How do different compiler flags lead to different optimizations and performance results?
- Write a simple program with two loops.
- The architecture is pinned, but we can eventually try on different machines.
- The version of g++ is important - to start we will pin with my host (and then vary)
- Create a container with some version of g++ (as stated we can eventually vary)
- We need to programatically derive flags.
- Once we have flags, we need to randomly choose a set, compile, and save if it worked, and how fast it runs.
- Try different models to select for flags that work, and record time on successful run!
For the last point, the easiest thing to do is have the script time itself.
- In this directory includes compilerops.py to generate compiler flags to use across different analyses.
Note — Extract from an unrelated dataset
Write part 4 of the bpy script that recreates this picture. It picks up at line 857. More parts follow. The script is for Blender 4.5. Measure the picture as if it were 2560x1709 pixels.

- simple: includes my first attempts at a montecarlo and tabu search
- association-analysis/montecarlo: was a second shot to choose groups of flags
- association-analysis/hill-climb: was another effort to try and distinguish the impact of each flag, and add a more substantial linking of flags with tokens.
- association-analysis/tokens: tokenizes the example scripts.
$ python -m venv env
$ source env/bin/activate
$ pip install -r requirements.txt
$ python compilerops.py gen g++
Will generate filtered data/gpp_flags.json
important the first two times I ran monte carlo and the tabu search I included warnings, and later removed these. The original data (suffix _warnings.json) is included in the data folder.